Azzz. Sempat kesal, marah, dan ga terima. Haduh. Ga ada bersyukurnya. Wkwk.
Astaghfirullah. Namun kalau diperhatikan, nilai bahasa dari kelas 1-3 SMA ga
pernah dibawah 80. Jadi ya wajar saja kalau diterima di prodi Sastra Indonesia
ini.
Oh. Dulu juga saya tidak ada keinginan
sedikit pun untuk kuliah di Unja. Bahkan saya sempat menghardik. Wkwk. Memang
sudah salah sejak dari doa yang selalu dipanjatkan, permintaan yang diinginkan,
dan perkataan yang sering diulang-ulang. Benar sekali kalau perkataan itu
adalah doa. The power of kata-kata. Bisa-bisanya
mengatakan tidak ingin kuliah di Unja. Wkwk. Nyatanya Allah malah memberi dan
menghadirkan Unja sebagai kampus dan tempat saya berproses. Hahaha. Kita
menganggap suatu hal itu tidak baik, padahal kita tidak tahu sama sekali. Allah
Maha Tahu atas segala sesuatu. Astaghfirullah.

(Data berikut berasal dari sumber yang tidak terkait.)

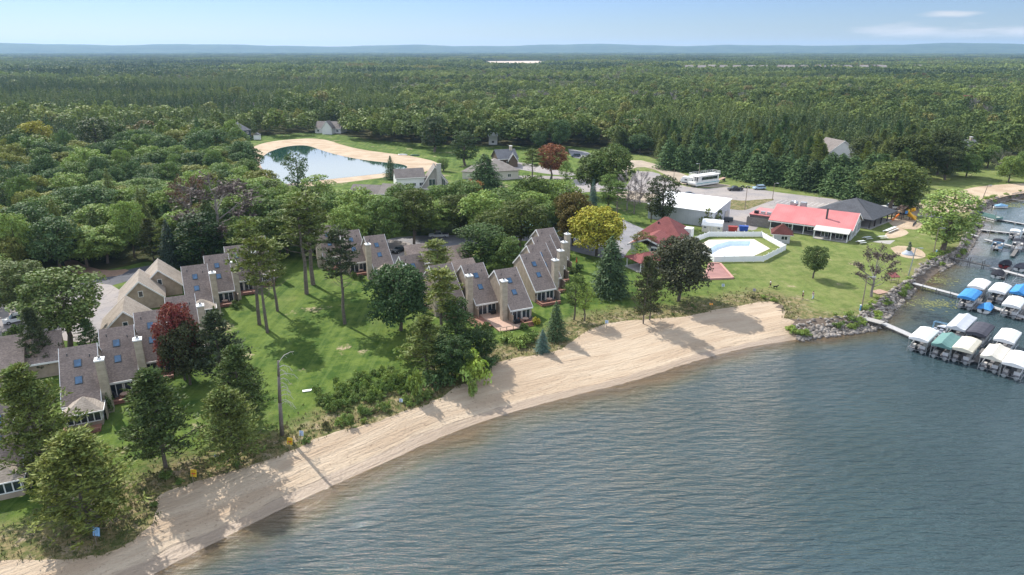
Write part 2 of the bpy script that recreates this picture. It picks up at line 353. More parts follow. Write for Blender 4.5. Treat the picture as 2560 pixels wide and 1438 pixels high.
# ---- materials of the setting
def sand_mat(name='beach_sand', wet=True):
    t = NT(name)
    if wet:
        su = t.attr('su', 'Vector'); sp = t.n('ShaderNodeSeparateXYZ', {0: su}).outputs; sh = sp[0]
        tr = t.noise(1.0, 4, .6, vec=t.mp((2.3, .16, 1), vec=su), dist=.6)
        tr2 = t.noise(1.0, 3, .6, vec=t.mp((.35, .05, 1), vec=su))
    else:
        tr = t.noise(1.2, 4); tr2 = t.noise(.15, 3)
    pock = t.noise(2.6, 4, .65); fine = t.noise(14, 2)
    c = t.mix(t.rng(tr2, .35, .65), (.40, .30, .205), (.49, .39, .28)); c = t.mix(t.math('MULTIPLY', t.rng(pock, .5, .75), .45), c, (.36, .26, .18))
    c = t.mix(t.math('MULTIPLY', t.rng(tr, .52, .72), .40), c, (.37, .265, .18)); c = t.mix(t.math('MULTIPLY', t.rng(fine, .6, .8), .3), c, (.64, .54, .43))
    h = t.math('ADD', t.math('MULTIPLY', tr, 1.4), t.math('MULTIPLY', pock, .8)); nr = t.bump(h, .85, .26)
    if not wet: return t.end(t.bsdf(c, .95, 0, .1, nr))
    wob = t.math('MULTIPLY', t.math('SUBTRACT', t.noise(1, 3, vec=t.mp((.0, .09, 1), vec=su)), .5), 2.4)
    s2 = t.math('ADD', sh, wob)
    wetf = t.rng(s2, 1.5, 2.1, 1, 0); c2 = t.mix(t.noise(.6, 3), (.30, .225, .16), (.38, .295, .215))
    c = t.mix(wetf, c, c2)
    line = t.math('MULTIPLY', t.rng(s2, 1.75, 1.9), t.rng(s2, 1.95, 2.15, 1, 0)); brk = t.rng(t.noise(1, 3, .7, vec=t.mp((2.5, .22, 1), vec=su)), .44, .6)
    c = t.mix(t.math('MULTIPLY', t.math('MULTIPLY', line, brk), .55), c, (.06, .045, .035))
    mott = t.math('MULTIPLY', t.rng(t.noise(1.8, 5, .7), .56, .68), t.math('MULTIPLY', t.rng(s2, 1.9, 2.3), t.rng(s2, 4.0, 7.5, 1, 0)))
    c = t.mix(t.math('MULTIPLY', mott, .6), c, (.20, .14, .09))
    rough = t.n('ShaderNodeMix', {0: wetf, 2: .95, 3: .38}).outputs[0]
    return t.end(t.bsdf(c, rough, 0, .35, nr))
def lawn_mat():
    t = NT('lawn_grass'); e = t.attr('edge'); x = t.n('ShaderNodeSeparateXYZ', {0: t.coord()}).outputs[0]
    n1 = t.noise(.045, 4, .6); n2 = t.noise(.35, 4, .65); n3 = t.noise(3.0, 3, .7); n4 = t.noise(.018, 2)
    strp = t.noise(1, 2, vec=t.mp((.9, .05, 1), (0, 0, R(32))))
    c = t.mix(t.rng(n2, .34, .66), (.040, .082, .012), (.105, .152, .026))
    right = t.rng(t.math('ADD', x, t.math('MULTIPLY', n4, 40)), 45, 85)
    cr = t.mix(t.rng(n2, .32, .68), (.10, .138, .032), (.185, .205, .068)); c = t.mix(right, c, cr)
    c = t.mix(t.math('MULTIPLY', t.rng(strp, .45, .62), .3), c, (.165, .22, .055))
    c = t.mix(t.math('MULTIPLY', t.rng(n1, .55, .72), t.rng(n3, .3, .75)), c, (.26, .25, .10))
    c = t.mix(t.math('MULTIPLY', t.rng(n3, .5, .75), .6), c, (.03, .05, .01))
    bare = t.math('MULTIPLY', t.rng(t.noise(.12, 5, .7), .60, .68), t.rng(n3, .35, .6)); c = t.mix(bare, c, (.38, .29, .2))
    # rough growth and blown sand towards the beach
    ee = t.math('ADD', e, t.math('MULTIPLY', t.math('SUBTRACT', t.noise(.25, 4, .65), .5), 9)); dune = t.rng(ee, 3.5, 9.5, 1, 0)
    dc = t.mix(t.rng(t.noise(1.1, 5, .7), .4, .62), (.085, .10, .03), (.24, .19, .095)); dc = t.mix(t.math('MULTIPLY', t.rng(t.noise(.5, 5, .75), .52, .64), .75), dc, (.37, .285, .20)); dc = t.mix(t.math('MULTIPLY', t.rng(n3, .52, .72), .7), dc, (.045, .06, .02))
    c = t.mix(dune, c, dc)
    return t.end(t.bsdf(c, .95, 0, .12, t.bump(t.math('ADD', n3, t.noise(8, 2)), .6, .12)))
def forest_floor():
    t = NT('forest_floor'); n = t.noise(.08, 4); m_ = t.noise(1.1, 4, .7)
    c = t.mix(t.rng(n, .4, .65), (.035, .045, .016), (.075, .07, .032)); c = t.mix(t.math('MULTIPLY', t.rng(m_, .5, .7), .6), c, (.10, .07, .04))
    return t.end(t.bsdf(c, 1, 0, .05, t.bump(m_, .6, .2)))
def asphalt(name, col, warm):
    t = NT(name); n = t.noise(.09, 4, .6); m_ = t.noise(1.1, 4, .65); f = t.noise(9, 2)
    c = t.mix(t.rng(n, .35, .65), col, warm); c = t.mix(t.math('MULTIPLY', t.rng(m_, .5, .75), .35), c, tuple(q * .72 for q in col))
    c = t.mix(t.math('MULTIPLY', t.rng(f, .5, .8), .25), c, tuple(min(1, q * 1.3) for q in col))
    crk = t.n('ShaderNodeTexVoronoi', {'Vector': t.mp((.16, .16, 1), vec=t.n('ShaderNodeVectorMath', {0: t.coord(), 1: t.n('ShaderNodeTexNoise', {'Vector': t.coord(), 'Scale': .5}).outputs[1]}, operation='ADD').outputs[0]), 'Scale': 1.0}, feature='DISTANCE_TO_EDGE').outputs[0]
    c = t.mix(t.math('MULTIPLY', t.rng(crk, 0, .03, 1, 0), .4), c, tuple(q * .45 for q in col))
    return t.end(t.bsdf(c, .9, 0, .2, t.bump(f, .3, .03)))
def water_mat(name='lake_water', shallow=True):
    t = NT(name); P = t.coord()
    # long low ripples driven by the wind, their crests running a little down to the right, and small chop on them
    w1 = t.n('ShaderNodeTexWave', {'Vector': t.mp((1, 1, 1), (0, 0, R(-112)), P), 'Scale': .155, 'Distortion': 7.5, 'Detail': 3, 'Detail Scale': .75, 'Detail Roughness': .6}, wave_type='BANDS', bands_direction='X', wave_profile='SIN').outputs[1]
    n1 = t.noise(1, 3, .55, vec=t.mp((.26, 1.45, 1), (0, 0, R(-14)), P), dist=.4)
    n2 = t.noise(1, 4, .6, vec=t.mp((1.1, 3.6, 1), (0, 0, R(-20)), P))
    n3 = t.noise(.06, 3)
    if shallow:
        h = t.math('ADD', t.math('MULTIPLY', w1, .16), t.math('ADD', t.math('MULTIPLY', n1, 1.0), t.math('MULTIPLY', n2, .42)))
        calm = t.attr('calm'); h = t.math('MULTIPLY', h, t.rng(n3, .3, .7, .75, 1.25)); nr = t.bump(h, t.rng(calm, 0, 1, .98, .14), .62)
        sh = t.n('ShaderNodeSeparateXYZ', {0: t.attr('su', 'Vector')}).outputs[0]; dep = t.math('MULTIPLY', sh, -1.0)
        dep = t.math('ADD', dep, t.math('MULTIPLY', t.math('SUBTRACT', t.noise(.07, 3), .5), 9))
        deep = t.mix(t.rng(t.noise(.02, 3), .35, .65), (.038, .068, .072), (.046, .078, .088))
        body = t.mix(t.rng(dep, 0, 8), (.11, .10, .05), deep)
        fac = t.math('ADD', t.math('MULTIPLY', t.rng(dep, 0, 4.5, 0, 1), .94), .04)
        base = t.n('ShaderNodeMixShader', {0: fac, 1: t.n('ShaderNodeBsdfTransparent', {'Color': (.80, .74, .60, 1)}).outputs[0], 2: t.n('ShaderNodeBsdfDiffuse', {'Color': body, 'Normal': nr}).outputs[0]}).outputs[0]
    else:
        h = t.math('MULTIPLY', n2, .12); nr = t.bump(h, .15, .1)
        base = t.n('ShaderNodeBsdfDiffuse', {'Color': (.012, .045, .04, 1)}).outputs[0]
    fr = t.n('ShaderNodeFresnel', {'IOR': 1.33, 'Normal': nr}).outputs[0]
    gl = t.n('ShaderNodeBsdfGlossy', {'Color': (1, 1, 1, 1), 'Roughness': .07 if shallow else .03, 'Normal': nr}).outputs[0]
    return t.end(t.n('ShaderNodeMixShader', {0: fr, 1: base, 2: gl}).outputs[0])
SAND = sand_mat(); SAND2 = sand_mat('dry_sand', False); LAWN = lawn_mat(); FLOOR = forest_floor()
LOT = asphalt('faded_asphalt', (.26, .24, .235), (.33, .29, .26)); ROADM = asphalt('grey_asphalt', (.20, .20, .215), (.27, .26, .26)); ROADD = asphalt('dark_asphalt', (.085, .088, .10), (.12, .115, .12))
DIRT = MAT('packed_dirt', (.27, .175, .12), .95, .22, .35, bump=.4); GRAVEL = MAT('tan_gravel', (.36, .295, .225), .95, .18, .2, bump=.4)
BRICK = MAT('faded_red_court', (.30, .155, .135), .8, .14, .6)
POOLDECK = MAT('pale_pool_deck', (.60, .53, .44), .8, .08, .5, dirt=.08)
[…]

Karena masih ga terima dengan hasil SNMPTN
tersebut, akhirnya saya memutuskan untuk mengikuti Seleksi Bersama Masuk
Perguruan Tinggi Negeri (SBMPTN). Jalur ini menerapkan biaya pendaftran dan
yang mendaftar harus mengikuti rangkaian ujian TPA dan sejenisnya untuk masuk
Kampus Impian. Masih belum kapok, saya memilih program studi yang masih
berkaitan dengan hitung-hitungan. Semuanya. Urutan pertama Teknik Sipil Unand,
Teknik Sipil UNP, dan Teknik Pertanian Unja. Ada-ada saja, Maemunah. Zzz.

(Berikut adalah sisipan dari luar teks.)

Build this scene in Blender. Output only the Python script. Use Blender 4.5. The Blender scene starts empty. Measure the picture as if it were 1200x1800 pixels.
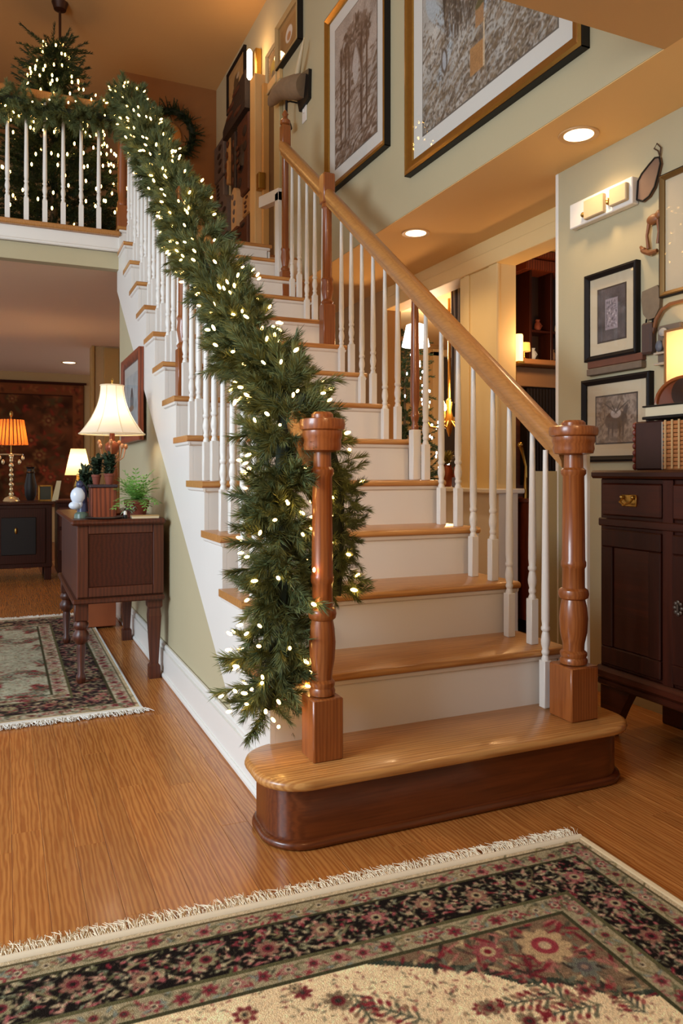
import bpy, bmesh, math, random
import numpy as np
from mathutils import Vector, Matrix, Euler

random.seed(7)
RNG = np.random.default_rng(7)
SC = bpy.context.scene
COL = SC.collection
PI = math.pi


def lin(c):
    c = c / 255.0
    return c / 12.92 if c <= 0.04045 else ((c + 0.055) / 1.055) ** 2.4


def C(r, g, b):
    return (lin(r), lin(g), lin(b), 1.0)


# ------------------------------------------------------------------ camera
cam = bpy.data.cameras.new('camera')
cam.sensor_fit = 'AUTO'
cam.sensor_width = 36.0
cam.lens = 36.0 * 1335.0 / 1800.0
cam.shift_y = -70.0 / 1800.0
cam.clip_start = 0.05
cam_o = bpy.data.objects.new('camera', cam)
cam_o.location = (0.0, 0.0, 0.985)
cam_o.rotation_euler = (PI / 2, 0, math.radians(-23.9))
COL.objects.link(cam_o)
SC.camera = cam_o

# ------------------------------------------------------------------ world, big lights, exposure
W = bpy.data.worlds.new('world')
SC.world = W
W.use_nodes = True
bg = W.node_tree.nodes['Background']
bg.inputs[0].default_value = (0.86, 0.92, 1.0, 1)
bg.inputs[1].default_value = 1.15
SC.view_settings.view_transform = 'Standard'
SC.view_settings.look = 'None'
SC.view_settings.exposure = 0.0
SC.view_settings.gamma = 1.0
SC.view_settings.use_curve_mapping = False


def area(name, loc, target, sx, sy, power, col):
    l = bpy.data.lights.new(name, 'AREA')
    l.shape = 'RECTANGLE'
    l.size, l.size_y = sx, sy
    l.energy = power
    l.color = col
    o = bpy.data.objects.new(name, l)
    o.location = loc
    o.rotation_euler = (Vector(target) - Vector(loc)).to_track_quat('-Z', 'Y').to_euler()
    COL.objects.link(o)
    return o


def point(name, loc, power, col, r=0.05):
    l = bpy.data.lights.new(name, 'POINT')
    l.energy = power
    l.color = col
    l.shadow_soft_size = r
    o = bpy.data.objects.new(name, l)
    o.location = loc
    COL.objects.link(o)
    return o


def spot(name, loc, power, col, ang=110, blend=0.6, target=None, r=0.05):
    l = bpy.data.lights.new(name, 'SPOT')
    l.energy = power
    l.color = col
    l.spot_size = math.radians(ang)
    l.spot_blend = blend
    l.shadow_soft_size = r
    o = bpy.data.objects.new(name, l)
    o.location = loc
    t = Vector(target) if target else Vector(loc) - Vector((0, 0, 1))
    o.rotation_euler = (t - Vector(loc)).to_track_quat('-Z', 'Y').to_euler()
    COL.objects.link(o)
    return o


WARM = (1.0, 0.66, 0.34)
AMBER = (1.0, 0.56, 0.24)
COOL = (0.72, 0.87, 1.0)
area('daylight_left_window', (-2.9, 1.2, 2.0), (0.8, 3.3, 1.0), 1.7, 1.3, 150, COOL)
area('daylight_foyer_window', (-0.6, -2.2, 3.6), (1.9, 3.4, 2.6), 1.6, 1.6, 30, (1.0, 0.92, 0.80))
point('hall_lamp_light', (0.435, 6.97, 4.02), 12, AMBER, 0.06)
point('rug_fill_light', (0.5, 0.3, 1.95), 13, (1.0, 0.58, 0.27), 0.12)  # fill light added out of view above the front rug to brighten it


# ------------------------------------------------------------------ mesh helper
class G:
    def __init__(self):
        self.v = []
        self.f = []

    def add(self, vs, fs, M=None):
        b = len(self.v)
        if M is not None:
            vs = [tuple(M @ Vector(p)) for p in vs]
        self.v.extend([tuple(p) for p in vs])
        self.f.extend([tuple(i + b for i in f) for f in fs])
        return self

    def box(self, x0, x1, y0, y1, z0, z1, bev=0.0, M=None):
        lo = (min(x0, x1), min(y0, y1), min(z0, z1))
        hi = (max(x0, x1), max(y0, y1), max(z0, z1))
        if bev <= 0:
            vs = [(x, y, z) for x in (lo[0], hi[0]) for y in (lo[1], hi[1]) for z in (lo[2], hi[2])]
            fs = [(0, 1, 3, 2), (4, 6, 7, 5), (0, 4, 5, 1), (2, 3, 7, 6), (0, 2, 6, 4), (1, 5, 7, 3)]
            return self.add(vs, fs, M)
        bev = min(bev, 0.49 * min(hi[i] - lo[i] for i in range(3)))
        vs, idx = [], {}
        for sx in (0, 1):
            for sy in (0, 1):
                for sz in (0, 1):
                    s = (sx, sy, sz)
                    for a in range(3):
                        p = []
                        for k in range(3):
                            e = hi[k] if s[k] else lo[k]
                            if k != a:
                                e += -bev if s[k] else bev
                            p.append(e)
                        idx[(s, a)] = len(vs)
                        vs.append(tuple(p))
        fs = []

        def sg(a, va, b, vb, c, vc):
            s = [0, 0, 0]
            s[a], s[b], s[c] = va, vb, vc
            return tuple(s)
        for a in range(3):
            b, c = (a + 1) % 3, (a + 2) % 3
            for va in (0, 1):
                fs.append(tuple(idx[(sg(a, va, b, p, c, q), a)] for p, q in ((0, 0), (1, 0), (1, 1), (0, 1))))
            for vb in (0, 1):
                for vc in (0, 1):
                    s0, s1 = sg(a, 0, b, vb, c, vc), sg(a, 1, b, vb, c, vc)
                    fs.append((idx[(s0, b)], idx[(s1, b)], idx[(s1, c)], idx[(s0, c)]))
        for s in [(x, y, z) for x in (0, 1) for y in (0, 1) for z in (0, 1)]:
            fs.append((idx[(s, 0)], idx[(s, 1)], idx[(s, 2)]))
        return self.add(vs, fs, M)

    def prism(self, poly, plane, a0, a1, M=None):
        """poly: 2-D points; plane 'yz' extrudes along x, 'xz' along y, 'xy' along z."""
        def P(p, a):
            if plane == 'yz':
                return (a, p[0], p[1])
            if plane == 'xz':
                return (p[0], a, p[1])
            return (p[0], p[1], a)
        n = len(poly)
        vs = [P(p, a0) for p in poly] + [P(p, a1) for p in poly]
        fs = [tuple(range(n)), tuple(range(2 * n - 1, n - 1, -1))]
        for i in range(n):
            j = (i + 1) % n
            fs.append((i, j, n + j, n + i))
        return self.add(vs, fs, M)

    def lathe(self, prof, o=(0, 0, 0), n=16, M=None, cap=True):
        vs, fs = [], []
        for r, z in prof:
            for k in range(n):
                a = 2 * PI * k / n
                vs.append((o[0] + r * math.cos(a), o[1] + r * math.sin(a), o[2] + z))
        for i in range(len(prof) - 1):
            for k in range(n):
                k2 = (k + 1) % n
                fs.append((i * n + k, i * n + k2, (i + 1) * n + k2, (i + 1) * n + k))
        if cap:
            fs.append(tuple(range(n - 1, -1, -1)))
            b = (len(prof) - 1) * n
            fs.append(tuple(b + k for k in range(n)))
        return self.add(vs, fs, M)

    def tube(self, pts, r, n=8, M=None, cap=True):
        pts = [Vector(p) for p in pts]
        m = len(pts)
        rs = [r] * m if not isinstance(r, (list, tuple)) else list(r)
        vs, fs = [], []
        up = Vector((0, 0, 1))
        prev = None
        for i, p in enumerate(pts):
            t = (pts[min(i + 1, m - 1)] - pts[max(i - 1, 0)]).normalized()
            if prev is None:
                ref = up if abs(t.z) < 0.9 else Vector((1, 0, 0))
                u = t.cross(ref).normalized()
            else:
                u = (prev - t * prev.dot(t)).normalized()
            prev = u
            w = t.cross(u)
            for k in range(n):
                a = 2 * PI * k / n
                vs.append(tuple(p + (u * math.cos(a) + w * math.sin(a)) * rs[i]))
        for i in range(m - 1):
            for k in range(n):
                k2 = (k + 1) % n
                fs.append((i * n + k, i * n + k2, (i + 1) * n + k2, (i + 1) * n + k))
        if cap:
            fs.append(tuple(range(n - 1, -1, -1)))
            fs.append(tuple((m - 1) * n + k for k in range(n)))
        return self.add(vs, fs, M)

    def ell(self, c, r, nu=12, nv=8, M=None):
        if not isinstance(r, (tuple, list)):
            r = (r, r, r)
        vs = [(c[0], c[1], c[2] - r[2])]
        for i in range(1, nv):
            th = -PI / 2 + PI * i / nv
            for k in range(nu):
                a = 2 * PI * k / nu
                vs.append((c[0] + r[0] * math.cos(th) * math.cos(a), c[1] + r[1] * math.cos(th) * math.sin(a), c[2] + r[2] * math.sin(th)))
        vs.append((c[0], c[1], c[2] + r[2]))
        fs = []
        for k in range(nu):
            fs.append((0, 1 + (k + 1) % nu, 1 + k))
        for i in range(nv - 2):
            for k in range(nu):
                a, b = 1 + i * nu + k, 1 + i * nu + (k + 1) % nu
                fs.append((a, b, b + nu, a + nu))
        top = len(vs) - 1
        for k in range(nu):
            fs.append((top, 1 + (nv - 2) * nu + k, 1 + (nv - 2) * nu + (k + 1) % nu))
        return self.add(vs, fs, M)

    def mesh(self, name, smooth=35, off=(0, 0, 0), recalc=True):
        me = bpy.data.meshes.new(name)
        v = [(p[0] - off[0], p[1] - off[1], p[2] - off[2]) for p in self.v]
        me.from_pydata(v, [], self.f)
        if recalc:
            bm = bmesh.new()
            bm.from_mesh(me)
            bmesh.ops.recalc_face_normals(bm, faces=bm.faces)
            bm.to_mesh(me)
            bm.free()
        if smooth:
            me.polygons.foreach_set('use_smooth', [True] * len(me.polygons))
            try:
                me.set_sharp_from_angle(angle=math.radians(smooth))
            except Exception:
                pass
        me.update()
        return me


def base_of(parent):
    off = Vector((0, 0, 0))
    p = parent
    while p is not None:
        off += p.location
        p = p.parent
    return off


def emit(name, g, m, parent=None, smooth=35, recalc=True, kind=None, label=None):
    """mesh given in world coordinates; becomes a child of parent (or top level)."""
    me = g.mesh(name, smooth, base_of(parent), recalc)
    o = bpy.data.objects.new(name, me)
    COL.objects.link(o)
    if parent is not None:
        o.parent = parent
    if m is not None:
        me.materials.append(m)
    if kind:
        o['kind'] = kind
    if label:
        o['label'] = label
    return o


def inst(name, me, parent, loc, rot=None, scale=None, label=None):
    o = bpy.data.objects.new(name, me)
    COL.objects.link(o)
    if parent is not None:
        o.parent = parent
        o.location = Vector(loc) - base_of(parent)
    else:
        o.location = loc
    if rot is not None:
        o.rotation_euler = rot
    if scale is not None:
        o.scale = (scale,) * 3 if not isinstance(scale, (tuple, list)) else scale
    if label:
        o['label'] = label
    return o


def thing(name, loc, label, cat, group=None):
    o = bpy.data.objects.new(name, None)
    o.empty_display_size = 0.05
    o.location = loc
    COL.objects.link(o)
    o['label'] = label
    o['category'] = cat
    if group:
        o['group'] = group
    return o


def solo(name, g, m, label, cat, group=None, smooth=35):
    o = emit(name, g, m, None, smooth)
    o['label'] = label
    o['category'] = cat
    if group:
        o['group'] = group
    return o


def struct(name, g, m, smooth=0, parent=None):
    o = emit(name, g, m, parent, smooth)
    if parent is None:
        o['kind'] = 'structure'
    return o


# ------------------------------------------------------------------ materials
MATS = {}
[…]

Alhamdulillahnya, di hari yang sama, saat
ujian berkangsung, yang juga merupakan hari terakhir pendaftaran ulang
mahasiswa yang lolos SNMPTN. Wkwk. Ya, sekali mendayung dua tiga pulau
terlampauilah. Ujian SBMPTN, iya. Daftar ulang SNMPTN juga, iya. Sampai pada
hari pengumuman, yang isinya menyatakan kalo aku ga diterima. Wkakak. Akhirnya
putus asa buat ikut ujian yang lain dan memilih SNMPTN saja. Sok-sokan, sih.
Udah jelas-jelas ga pinter-pinter banget dalam perkara seleksi begini, masih
aja ngotot. Wkwk. Emang jalur Allah adalah yang paling mantep. Jalur langit,
bebas hambatan. Lurus dan plong.
Kalau diingat-ingat, lucu juga.
Banyak-banyak beristighfar karena terlalu sering takabur dengan perkataan
sendiri. Padahal Allah tidak menyukai perbuatan tersebut. Setelah kejadian itu,
saya jadi berpikir kembali jika ingin membenci dan menghardik suatu hal. Karena
bisa saja nanti Allah datangkan hal tersebut ke hadapanku. Ya Allaah. Engkau
Maha Tahu atas segalanya. Hamba berserah diri atas semua ketetapanmu.